VSSFlow: Unifying Video-conditioned Sound and Speech Generation via Joint Learning
Xin Cheng, Yuyue Wang, Xihua Wang, Yihan Wu, Kaisi Guan, Yijing Chen, Peng Zhang, Xiaojiang Liu, Meng Cao, Ruihua Song
TL;DR
VSSFlow proposes a unified, flow-based model for video-conditioned sound and speech generation that jointly handles V2S and VisualTTS within a single DiT-based architecture. By introducing a condition aggregation mechanism that leverages cross-attention for video signals and concatenation for deterministic transcript cues, it achieves strong performance across V2S and VisualTTS benchmarks without complex multi-stage training. The work demonstrates a mutual benefit from end-to-end joint training, driven by learning a shared audio prior that improves convergence and the robustness of classifier-free guidance.

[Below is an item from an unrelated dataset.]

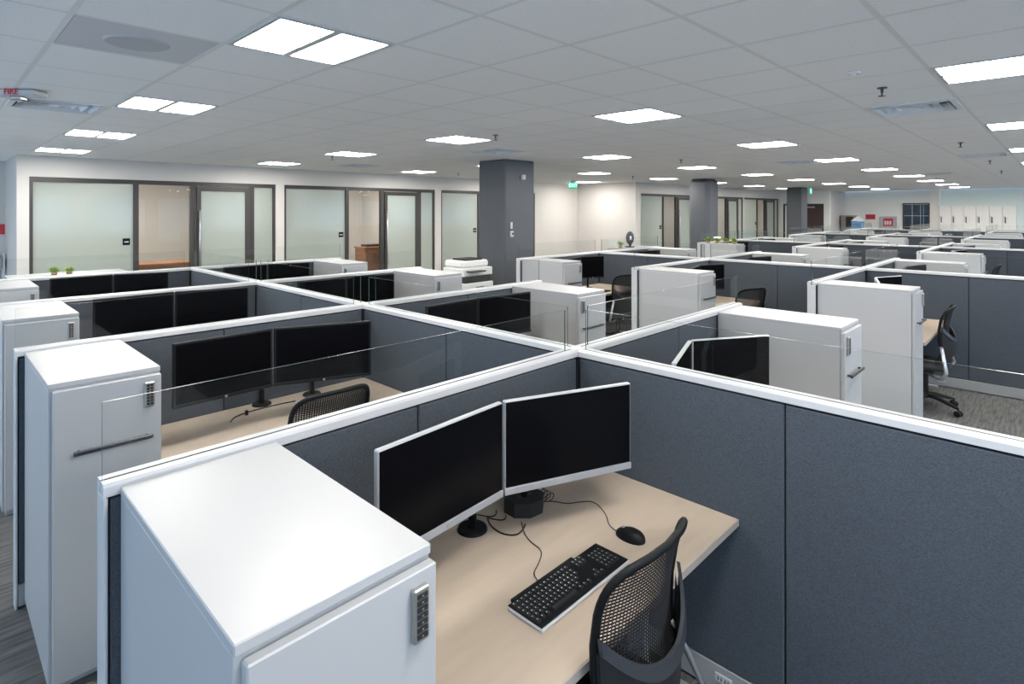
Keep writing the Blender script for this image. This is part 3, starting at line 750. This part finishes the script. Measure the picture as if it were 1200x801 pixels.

It also shows practical adaptability to joint sound-speech generation through fine-tuning on synthetic mixtures, underscoring the potential of unified generative models for multimodal media synthesis.
Abstract
Video-conditioned sound and speech generation, encompassing video-to-sound (V2S) and visual text-to-speech (VisualTTS) tasks, are conventionally addressed as separate tasks, with limited exploration to unify them within a signle framework. Recent attempts to unify V2S and VisualTTS face challenges in handling distinct condition types (e.g., heterogeneous video and transcript conditions) and require complex training stages. Unifying these two tasks remains an open problem. To bridge this gap, we present VSSFlow, which seamlessly integrates both V2S and VisualTTS tasks into a unified flow-matching framework. VSSFlow uses a novel condition aggregation mechanism to handle distinct input signals. We find that cross-attention and self-attention layer exhibit different inductive biases in the process of introducing condition. Therefore, VSSFlow leverages these inductive biases to effectively handle different representations: cross-attention for ambiguous video conditions and self-attention for more deterministic speech transcripts. Furthermore, contrary to the prevailing belief that joint training on the two tasks requires complex training strategies and may degrade performance, we find that VSSFlow benefits from the end-to-end joint learning process for sound and speech generation without extra designs on training stages. Detailed analysis attributes it to the learned general audio prior shared between tasks, which accelerates convergence, enhances conditional generation, and stabilizes the classifier-free guidance process. Extensive experiments demonstrate that VSSFlow surpasses the state-of-the-art domain-specific baselines on both V2S and VisualTTS benchmarks, underscoring the critical potential of unified generative models.